_PROVIDED DATA_
——
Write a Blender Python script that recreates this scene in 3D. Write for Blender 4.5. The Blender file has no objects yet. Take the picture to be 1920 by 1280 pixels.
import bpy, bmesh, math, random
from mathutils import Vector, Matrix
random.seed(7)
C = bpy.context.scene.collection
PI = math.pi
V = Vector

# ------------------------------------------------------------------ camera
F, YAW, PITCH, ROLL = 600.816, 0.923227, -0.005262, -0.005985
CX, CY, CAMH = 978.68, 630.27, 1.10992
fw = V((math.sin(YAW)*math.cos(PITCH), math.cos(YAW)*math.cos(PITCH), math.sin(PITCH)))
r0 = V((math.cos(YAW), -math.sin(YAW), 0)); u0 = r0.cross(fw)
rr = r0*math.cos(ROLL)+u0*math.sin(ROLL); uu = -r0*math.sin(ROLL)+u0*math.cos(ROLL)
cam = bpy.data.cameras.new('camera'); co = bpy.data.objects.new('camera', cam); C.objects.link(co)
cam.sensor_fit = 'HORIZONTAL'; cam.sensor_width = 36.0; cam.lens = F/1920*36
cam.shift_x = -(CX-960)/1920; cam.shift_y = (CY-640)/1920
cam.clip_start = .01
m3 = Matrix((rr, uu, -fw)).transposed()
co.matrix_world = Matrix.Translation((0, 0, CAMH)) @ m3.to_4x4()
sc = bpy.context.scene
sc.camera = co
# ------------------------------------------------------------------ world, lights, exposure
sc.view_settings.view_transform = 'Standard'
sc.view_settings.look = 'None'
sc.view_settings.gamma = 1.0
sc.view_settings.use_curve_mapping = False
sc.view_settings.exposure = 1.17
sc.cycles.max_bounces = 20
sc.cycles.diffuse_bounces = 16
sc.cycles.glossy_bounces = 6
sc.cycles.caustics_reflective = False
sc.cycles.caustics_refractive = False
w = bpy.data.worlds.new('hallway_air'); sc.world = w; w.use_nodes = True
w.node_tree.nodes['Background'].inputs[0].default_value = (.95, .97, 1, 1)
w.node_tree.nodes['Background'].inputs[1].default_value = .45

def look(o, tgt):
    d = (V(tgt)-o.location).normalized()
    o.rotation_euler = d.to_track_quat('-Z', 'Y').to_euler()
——
Reproduce the data, keeping every line exactly the same.

Write a Blender Python script that recreates this scene in 3D. Write for Blender 4.5. The Blender file has no objects yet. Take the picture to be 1920 by 1280 pixels.
import bpy, bmesh, math, random
from mathutils import Vector, Matrix
random.seed(7)
C = bpy.context.scene.collection
PI = math.pi
V = Vector

# ------------------------------------------------------------------ camera
F, YAW, PITCH, ROLL = 600.816, 0.923227, -0.005262, -0.005985
CX, CY, CAMH = 978.68, 630.27, 1.10992
fw = V((math.sin(YAW)*math.cos(PITCH), math.cos(YAW)*math.cos(PITCH), math.sin(PITCH)))
r0 = V((math.cos(YAW), -math.sin(YAW), 0)); u0 = r0.cross(fw)
rr = r0*math.cos(ROLL)+u0*math.sin(ROLL); uu = -r0*math.sin(ROLL)+u0*math.cos(ROLL)
cam = bpy.data.cameras.new('camera'); co = bpy.data.objects.new('camera', cam); C.objects.link(co)
cam.sensor_fit = 'HORIZONTAL'; cam.sensor_width = 36.0; cam.lens = F/1920*36
cam.shift_x = -(CX-960)/1920; cam.shift_y = (CY-640)/1920
cam.clip_start = .01
m3 = Matrix((rr, uu, -fw)).transposed()
co.matrix_world = Matrix.Translation((0, 0, CAMH)) @ m3.to_4x4()
sc = bpy.context.scene
sc.camera = co
# ------------------------------------------------------------------ world, lights, exposure
sc.view_settings.view_transform = 'Standard'
sc.view_settings.look = 'None'
sc.view_settings.gamma = 1.0
sc.view_settings.use_curve_mapping = False
sc.view_settings.exposure = 1.17
sc.cycles.max_bounces = 20
sc.cycles.diffuse_bounces = 16
sc.cycles.glossy_bounces = 6
sc.cycles.caustics_reflective = False
sc.cycles.caustics_refractive = False
w = bpy.data.worlds.new('hallway_air'); sc.world = w; w.use_nodes = True
w.node_tree.nodes['Background'].inputs[0].default_value = (.95, .97, 1, 1)
w.node_tree.nodes['Background'].inputs[1].default_value = .45

def look(o, tgt):
    d = (V(tgt)-o.location).normalized()
    o.rotation_euler = d.to_track_quat('-Z', 'Y').to_euler()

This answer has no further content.